Since it is a small locality with a large and fast growing population, the use of space for homes, markets and mosques (including many historical monuments) is quite chaotic, often making it impossible to distinguish between institution buildings or shops selling/promoting material for different ideologies. In fact, some shops do not differentiate between the ephemera they sell for either of the institutions. A shop near the Sufi centre for instance sells the sermon CDs of the Indian TV-orator Dr.Zakir Naik (who actually speaks against the Sufi shrines), while a shop near the tableeghi mosque sells CDs of Sufi miracles, and so on. But some shopkeepers are certainly aware of the ideological difference, and strictly promote literature of only their sect.  Some materials such as prayers mats, caps, and beads etc. are in any case common utility items required by all irrespective of their differences.

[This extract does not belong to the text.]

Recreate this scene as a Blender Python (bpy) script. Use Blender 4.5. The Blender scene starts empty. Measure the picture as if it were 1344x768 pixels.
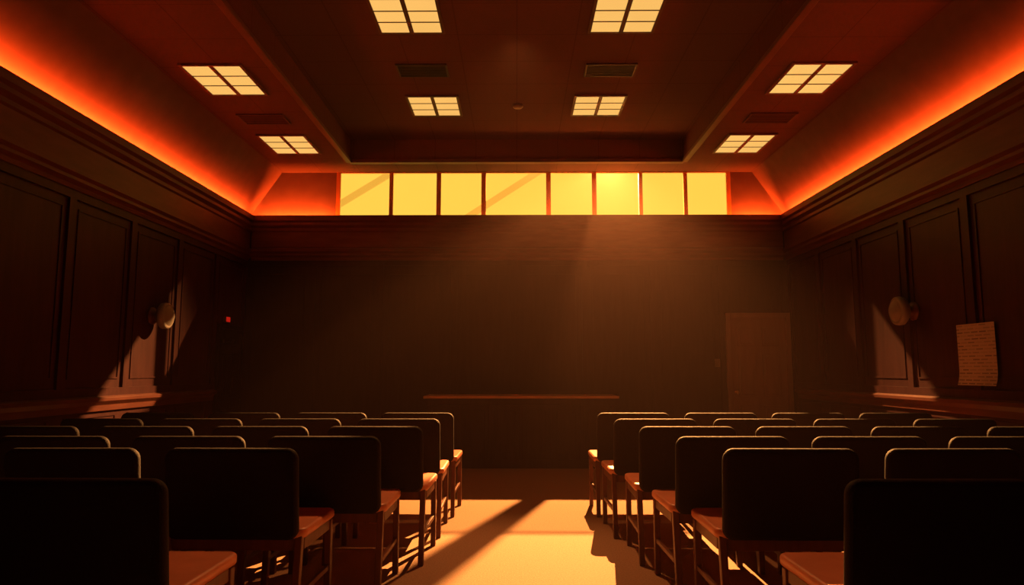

Some of the following materials are usually seen on the walls or shops all the time, and especially around the time of special occasions such as Urs:

  1. Lamps, clocks, show-pieces and electronic items with religious images
  2. Taweez (amulet) and similar items with printed duas (supplications) or Quranic ayat (excerpts)
  3. Useful items like tasbeeh (rosary), caps, prayer mats with modern printed art
  4. Books, booklets (chapbooks) of devotional songs, stories, biographies of saints and the Prophet
  5. Religious literature, with titles such as ‘How to pray’, ‘How to be a good Muslim wife’ etc.
  6. Literature of religious propaganda such as tableeghi, Wahhabi ideology
  7. Audio cassettes and CDs of Sufi saints and dargahs
  8. Audio cassettes and CDs of reform (speeches of maulvis)
  9. New media of religious reform and folklore
  10. Posters and announcements pasted on the walls
  11. Posters of dargahs and saints, Mecca/Medina etc.
  12. Small framed images (of the above)
  13. Calendars (with both Islamic and Hindu/Christian dates

While it is not essential to purchase or collect all the above items for this study, some samples are being collected, especially of the posters, chapbooks, video CDs and other items that feature a religious discourse reflecting for instance the shifting asymmetries of cultural flows. In fact, more important that the mere objects are the overall visual context or juxtapositions within which these items are arranged in shop windows to attract the buyers. Thus photographs or videos showing such visual milieu and the interaction of buyers/pilgrims with the market would be important tools in this study. The posters announcing different local events are a very important source of our finding the inter-regional connections of cultural flows. Since these posters are not available for sale and are only stuck on the walls (torn or damaged in most cases), it is not possible for us to physically collect all of them. Hence we are recording their digital pictures. It would be surprising to note that besides the announcements about the religious events in Delhi, the walls of the Nizamuddin region also have posters about events happening in places as far as Bidar (Karnataka) with some text in Kannada, and a seminar on Sufism being held in Karachi, Pakistan!